One: You Can Ignore The Criticism

This option is generally the one that undermines the peer-review process, and I therefore only recommend it in specific circumstances.

  • You don’t really care about the quality of your writing or your grasp of the material or research design; you only want to get published. No criticism from me here. Academics live in a world that often emphasizes quantity (e.g., number of publications) over quality (readability or importance of those publications). If your article/book is rejected, and all you care about is the bottom line, then ignore the comments and send the entire unrevised draft on to the next journal/publisher.
  • The reviewer doesn’t know what they are talking about. Like we authors, sometimes reviewers misunderstand what they’ve read or offer misguided advice. Many times I have been told I don’t understand a particular author, and that I have no business writing about them. In one instance, the author in question was a friend of mine who had read my manuscript and made suggestions, which I had incorporated. Therefore the criticism was akin to saying that this author didn’t understand themselves. This was an example of a criticism that made me laugh. (I shared the criticism with the author, too, who became irate.)
  • The reviewer knows what they’re talking about, but you think that a correction would hurt the overall contribution. I am often accused of writing in an unscholarly or casual way. In a philosophy journal that accepted my paper for publication, one reviewer was very adamant that jokes are not allowed in philosophy articles. I get that. But I also write using humor, which I think is useful for handling topics that can otherwise become boring or feel like drudgery. There is no rule that says that an author, in response to reviews, cannot say something like, “I understand Reviewer 2’s suggestion that ____, but I worry that following said suggestion will do more harm than good.”

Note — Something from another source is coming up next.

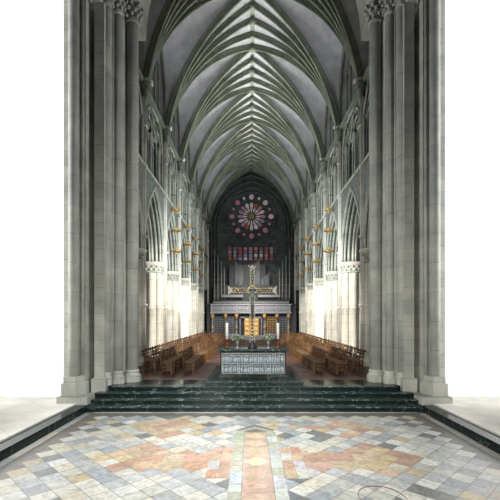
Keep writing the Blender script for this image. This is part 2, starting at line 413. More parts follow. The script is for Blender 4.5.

Two: You Can Incorporate The Suggestion(s)

In most cases, this is the option that I would recommend to a scholar—especially if the scholar is at the beginning of their career or new to publishing. Of the many thousand suggestions that I have followed in my books or articles, only once or twice have I felt like my writing had not improved. In order to incorporate suggestions, it might be necessary to take a break to settle down after reading a review. It may take a few days before you are able to read the review without becoming defensive. However, this might be a problem specific to me!

As a young professor, I once read the results of a review and became furious. I went for a run during which I repeated versions of the phrase “what do they know” out loud and to myself. Then I forgot about it for a few days. When I returned to the review, it wasn’t nearly as threatening as I had remembered. The reviewers, it seemed, had offered helpful and balanced reviews of the work I had submitted. I made their corrections and, later, realized that I better understood the publishing process, my discipline, basic writing style, basic formatting style, and so on. In other words, incorporating suggestions did not only improve that one contribution; it also improved my writing and my perspective.

Three: You Can Abandon The Project/Your Career

I am only partially joking with this final suggestion. I believe that any article/project/book is capable of being rehabilitated for publication. I mean that. But as an author you have to decide if you are willing to put in the work (or pay the fee) in order to see it through to publication. 

At the beginning of your career, your books and articles will probably require a lot of rehab before they're ready for the press. This is to be expected. Everybody goes through this. By going through the process, you are learning and growing as a scholar. I sincerely believe that anybody can survive this process and see a project through to publication. I do not, however, believe that doing so is in every scholar's best interests. You will have to decide that for yourself. Poor reviews might be a sign that a significant change needs to be made to how you conduct research, what you write about, and so on.

I would estimate that about a third of my articles and books have been abandoned. A few of these were rejected by journals/publishers. Others—particularly more recently—didn’t need the reviews at all: I decided myself that I didn’t have the time/patience/interest to take those projects where I felt they needed to go. Consequently, I have a rather large digital refuse pile. But I like this as a sign of where my creativity had taken me, and where my discernment kept me from getting lost.